A primeira coisa que repara, à porta da sede de campanha, no centro da Amadora, é na responsabilidade que lhe caiu sobre os ombros. Ainda que não se sinta representante de uma comunidade em específico, não tem como se afastar das origens nem das ideias pelo qual foi dirigente associativo. Colocar o debate sobre o racismo na agenda política é a prioridade. Pelo caminho, propõe a promover a participação nas eleições: "Se quer, a comunidade tem que acordar". 

“É preciso admitir que o racismo existe. Não era justo dizer que não demos passos significativos, mas falta discutir sem tabu. Não há ainda sensibilidade para isto nos centros de decisão”. O candidato apoia a criminalização do racismo, “com mecanismos concretos de denúncia, mas também de punição com prisão efectiva”, e a aposta “reforçada” em campanhas de sensibilização.

Acredita que não há sociedades racistas, mas práticas racistas. “São essas práticas que se devem combater, uma a uma”. Como? Através de uma “educação abrangente" que desconstrua preconceitos.

Tem como prioridade questionar modelos de gestão dos bairros sociais e de participação dos cidadãos: “Em alternativa aos bairros sociais, uma espécie de guetos, porque não integramos as pessoas nas grandes malhas urbanas? De que forma a participação dos cidadãos se relaciona com a forma como se sentem representados?”.

Quer gerir “de forma participativa” os bairros que já existem, colocando os moradores a cuidar do espaço comunitário, criando espaços verdes, zonas de lazer e serviços. “As pessoas devem sentir-se integradas e que não têm menos que o resto da cidade”. E aí “se começa a resolver problemas de segurança”- um dos temas incontornáveis das campanhas na Amadora.

Para além da “luta pelo acesso à habitação digna”, vê como essencial o apoio à terceira idade, a ligação do concelho por uma rede de transportes públicos e a reabertura do balcão do Serviço de Estrangeiros e Fronteiras, num concelho em que 10% da população é estrangeira.

Os cabo-verdianos são a maioria dos estrangeiros de origem africana do concelho, eram mais de sete mil em 2011. Números que podem dizer muito pouco sobre a comunidade: a Amadora é historicamente terra de imigrantes, por isso segundas e terceiras gerações nascem portuguesas e as suas origens não entram para as estatísticas.

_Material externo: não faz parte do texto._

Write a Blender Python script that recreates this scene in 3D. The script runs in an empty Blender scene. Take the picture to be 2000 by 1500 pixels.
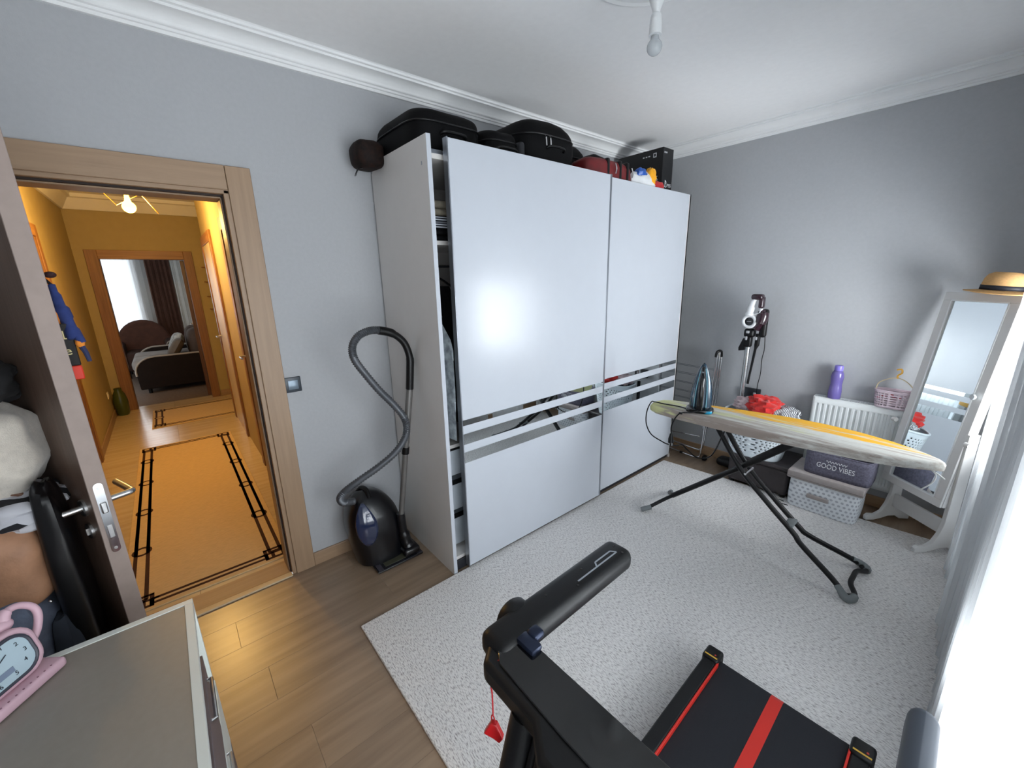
import bpy, bmesh, math, random
from mathutils import Vector, Matrix, noise
random.seed(7)
S = bpy.context.scene
COL = S.collection
PI = math.pi

# ------------------------------------------------------------------ camera
cam_d = bpy.data.cameras.new('camera'); cam = bpy.data.objects.new('camera', cam_d); COL.objects.link(cam)
cam_d.sensor_width = 36.0; cam_d.lens = 795.857 / 2000 * 36.0; cam_d.clip_start = 0.01; cam_d.clip_end = 100
CAMP = Vector((2.3779, -0.4168, 1.6388))
_ri = Vector((0.64481504, 0.76407371, -0.02012279)); _up = Vector((-0.18069963, 0.17797061, 0.96730249)); _fw = Vector((-0.74267167, 0.62009502, -0.25282596))
cam.matrix_world = Matrix(((_ri.x, _up.x, -_fw.x, CAMP.x), (_ri.y, _up.y, -_fw.y, CAMP.y), (_ri.z, _up.z, -_fw.z, CAMP.z), (0, 0, 0, 1)))
S.camera = cam

# ------------------------------------------------------------------ sky, daylight at the windows, exposure
W = bpy.data.worlds.new('sky'); S.world = W; W.use_nodes = True
_bg = W.node_tree.nodes['Background']; _bg.inputs[0].default_value = (0.82, 0.91, 1.0, 1); _bg.inputs[1].default_value = 1.6
def area(name, loc, direction, sx, sy, power, color):
    l = bpy.data.lights.new(name, 'AREA'); l.shape = 'RECTANGLE'; l.size = sx; l.size_y = sy; l.energy = power; l.color = color
    o = bpy.data.objects.new(name, l); COL.objects.link(o); o.location = loc
    o.rotation_euler = Vector(direction).to_track_quat('-Z', 'Z').to_euler()
    return o
area('window_daylight', (2.98, 0.14, 1.20), (-1, 0, .5), 1.80, 2.5, 160, (0.92, 0.965, 1.0))
area('narrow_window_daylight', (2.98, 2.55, 1.20), (-1, 0, .5), 0.86, 2.5, 255, (0.92, 0.965, 1.0))
area('living_room_daylight', (-9.1, -1.55, 1.25), (1, 0, 0), 1.9, 2.0, 85, (0.92, 0.96, 1.0))
S.view_settings.view_transform = 'Standard'; S.view_settings.look = 'None'
S.view_settings.exposure = 0.08; S.view_settings.gamma = 1.0; S.view_settings.use_curve_mapping = False
try:
    S.cycles.use_denoising = True; S.cycles.max_bounces = 8; S.cycles.diffuse_bounces = 5; S.cycles.glossy_bounces = 4
    S.cycles.transparent_max_bounces = 12; S.cycles.transmission_bounces = 6; S.cycles.sample_clamp_indirect = 6.0
    S.cycles.caustics_reflective = False; S.cycles.caustics_refractive = False
except Exception: pass

# ------------------------------------------------------------------ mesh builder
def rotz(a): return Matrix.Rotation(a, 4, 'Z')
class MB:
    def __init__(s): s.v = []; s.f = []
    def add(s, vs, fs, m=None):
        b = len(s.v)
        for p in vs:
            p = Vector(p); s.v.append(tuple(m @ p) if m else tuple(p))
        for f in fs: s.f.append(tuple(i + b for i in f))
        return s
    def box(s, x0, x1, y0, y1, z0, z1, m=None):
        return s.add([(x0,y0,z0),(x1,y0,z0),(x1,y1,z0),(x0,y1,z0),(x0,y0,z1),(x1,y0,z1),(x1,y1,z1),(x0,y1,z1)],
                     [(3,2,1,0),(4,5,6,7),(0,1,5,4),(1,2,6,5),(2,3,7,6),(3,0,4,7)], m)
    def rbox(s, c, size, r, seg=2, m=None):
        bm = bmesh.new(); bmesh.ops.create_cube(bm, size=1.0)
        bmesh.ops.scale(bm, vec=size, verts=bm.verts)
        bmesh.ops.bevel(bm, geom=list(bm.edges), offset=min(r, min(size) * .49), segments=seg, affect='EDGES', profile=0.5)
        bm.verts.ensure_lookup_table(); bm.verts.index_update()
        c = Vector(c); vs = [v.co + c for v in bm.verts]; fs = [tuple(v.index for v in f.verts) for f in bm.faces]
        bm.free(); return s.add(vs, fs, m)
    def tube(s, path, r, n=10, closed=False, caps=True, m=None, flat=None):
        P = [Vector(p) for p in path]; k = len(P)
        rs = r if isinstance(r, (list, tuple)) else [r] * k
        T = []
        for i in range(k):
            a = P[(i - 1) % k] if (closed or i > 0) else P[i]; b = P[(i + 1) % k] if (closed or i < k - 1) else P[i]
            T.append((b - a).normalized())
        ref = Vector((0, 0, 1)) if abs(T[0].z) < .9 else Vector((1, 0, 0))
        u = T[0].cross(ref).normalized(); vs = []; fs = []
        for i in range(k):
            if i:
                q = T[i - 1].rotation_difference(T[i]); u = q @ u; u = (u - T[i] * u.dot(T[i])).normalized()
            w = T[i].cross(u)
            for j in range(n):
                a = 2 * PI * j / n; fl = flat if flat else 1
                vs.append(P[i] + rs[i] * (math.cos(a) * u + fl * math.sin(a) * w))
        for i in range(k if closed else k - 1):
            i2 = (i + 1) % k
            for j in range(n):
                j2 = (j + 1) % n; fs.append((i * n + j, i * n + j2, i2 * n + j2, i2 * n + j))
        if caps and not closed:
            fs.append(tuple(range(n - 1, -1, -1))); fs.append(tuple((k - 1) * n + j for j in range(n)))
        return s.add(vs, fs, m)
    def cyl(s, a, b, r, n=16, r2=None, m=None):
        return s.tube([a, b], [r, r if r2 is None else r2], n, m=m)
    def lathe(s, prof, n=24, c=(0,0,0), m=None, sx=1, sy=1, cap0=True, cap1=True):
        c = Vector(c); vs = []; fs = []; k = len(prof)
        for (r, z) in prof:
            for j in range(n):
                a = 2 * PI * j / n; vs.append(c + Vector((r * sx * math.cos(a), r * sy * math.sin(a), z)))
        for i in range(k - 1):
            for j in range(n):
                j2 = (j + 1) % n; fs.append((i*n+j, i*n+j2, (i+1)*n+j2, (i+1)*n+j))
        if cap0: fs.append(tuple(range(n - 1, -1, -1)))
        if cap1: fs.append(tuple((k - 1) * n + j for j in range(n)))
        return s.add(vs, fs, m)
    def prism(s, pts, z0, z1, m=None):
        n = len(pts)
        vs = [(p[0], p[1], z0) for p in pts] + [(p[0], p[1], z1) for p in pts]
        fs = [tuple(range(n - 1, -1, -1)), tuple(range(n, 2 * n))] + [(i, (i+1) % n, n + (i+1) % n, n + i) for i in range(n)]
        return s.add(vs, fs, m)
    def ell(s, c, rad, nu=20, nv=12, e=1.0, amp=0, freq=6, m=None, seed=0):
        c = Vector(c); vs = []; fs = []
        def sg(t): return math.copysign(abs(t) ** e, t)
        for i in range(nv + 1):
            th = -PI / 2 + PI * i / nv
            for j in range(nu):
                ph = 2 * PI * j / nu
                d = Vector((sg(math.cos(th)) * sg(math.cos(ph)), sg(math.cos(th)) * sg(math.sin(ph)), sg(math.sin(th))))
                k = 1.0
                if amp: k += amp * noise.noise(Vector((d.x * freq * .3 + seed * 3.1, d.y * freq * .3 - seed, d.z * freq * .3))) * 2
                vs.append(c + Vector((d.x * rad[0] * k, d.y * rad[1] * k, d.z * rad[2] * k)))
        for i in range(nv):
            for j in range(nu):
                j2 = (j + 1) % nu; fs.append((i*nu+j, i*nu+j2, (i+1)*nu+j2, (i+1)*nu+j))
        return s.add(vs, fs, m)
    def surf(s, fn, nu, nv, closeu=False, m=None, skip=None):
        vs = []; fs = []
        cu = nu if closeu else nu + 1
        for i in range(nv + 1):
            for j in range(cu): vs.append(fn(j / nu, i / nv))
        for i in range(nv):
            for j in range(nu):
                if skip and skip(j, i): continue
                j2 = (j + 1) % cu if closeu else j + 1
                fs.append((i*cu+j, i*cu+j2, (i+1)*cu+j2, (i+1)*cu+j))
        return s.add(vs, fs, m)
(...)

Na campanha, Mário vai ter uma comissão de diáspora, que se propõe “a ouvir os amadorenses que saíram do concelho”. “A Amadora não tem recursos naturais, não tem mar, mas tem pessoas extremamente empreendedoras, com a mais valia de termos 55 nacionalidades. Interessa-me ouvir estas pessoas e saber quais as suas ideias para o concelho”, diz.

O seu plano de futuro é concentrar na Amadora as grandes conferências da lusofonia, assumindo o papel de cidade centro da diáspora que fala português. “É só potenciar, não é folclore. Não precisamos de importar a multiculturalidade, porque já a temos cá”.